Cloud to Ground Lightning

Bolts of lightning descend like tentacles from a storm-roiled sky. It was Benjamin Franklin who discovered in 1752 that lightning is actually electricity. In his now-famous experiment, he sent a kite with a metal key tied to the string up into a thunderstorm. When he saw sparks leap from the key, his hunch about lightning was confirmed.


Lightning strikes the ground near a dirt road somewhere in rural United States. Lightning occurs about 1.4 billion times per year, with about 20 million bolts hitting the Earth's surface.


Lightning cuts a jagged line through the evening sky in Montana's Bighorn Canyon National Recreation Area. Lightning bolts symbolizes things like power, swiftness, fire, or God's punishment in many cultures, including Norse, Roman, and Native American.

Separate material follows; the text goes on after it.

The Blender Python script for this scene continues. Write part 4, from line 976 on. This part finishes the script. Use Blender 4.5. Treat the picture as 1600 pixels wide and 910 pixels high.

A tangle of lightning, including multiple ground strikes, crackles in the Montana sky. At any given time, some 2,000 thunderstorms worldwide produce lightning that strikes the Earth about 100 times every second.


Whips of lightning crack the sky near rural Walton, Nebraska. Because a flash of lightning is actually multiple strokes that occur in a fraction of a second, time exposure photographs like this best capture these rapid-fire displays.


Threads of lightning illuminate Amman, Jordan's nighttime cityscape. Lightning is a discharge of electricity that occurs when excess electrical charges build up in clouds.


A saguaro cactus stands tall amid a frenzy of lightning bolts in Arizona. During thunderstorms in parts of the western United States, rain often evaporates before hitting the ground, making the region vulnerable to brush fires from lightning hitting the dry earth.


Lightning bolts flare in all directions over an open plain. Cloud-to-cloud bursts, among the more rare forms of lightning, are nicknamed crawlers because they appear to crawl across the sky.


A dramatic cloudburst releases jagged bolts of lightning deep into the Grand Canyon near Point Sublime.


A triple-strike of cloud-to-ground lightning connects saturated skies with arid sand in North Carolina's Jockey's Ridge State Park.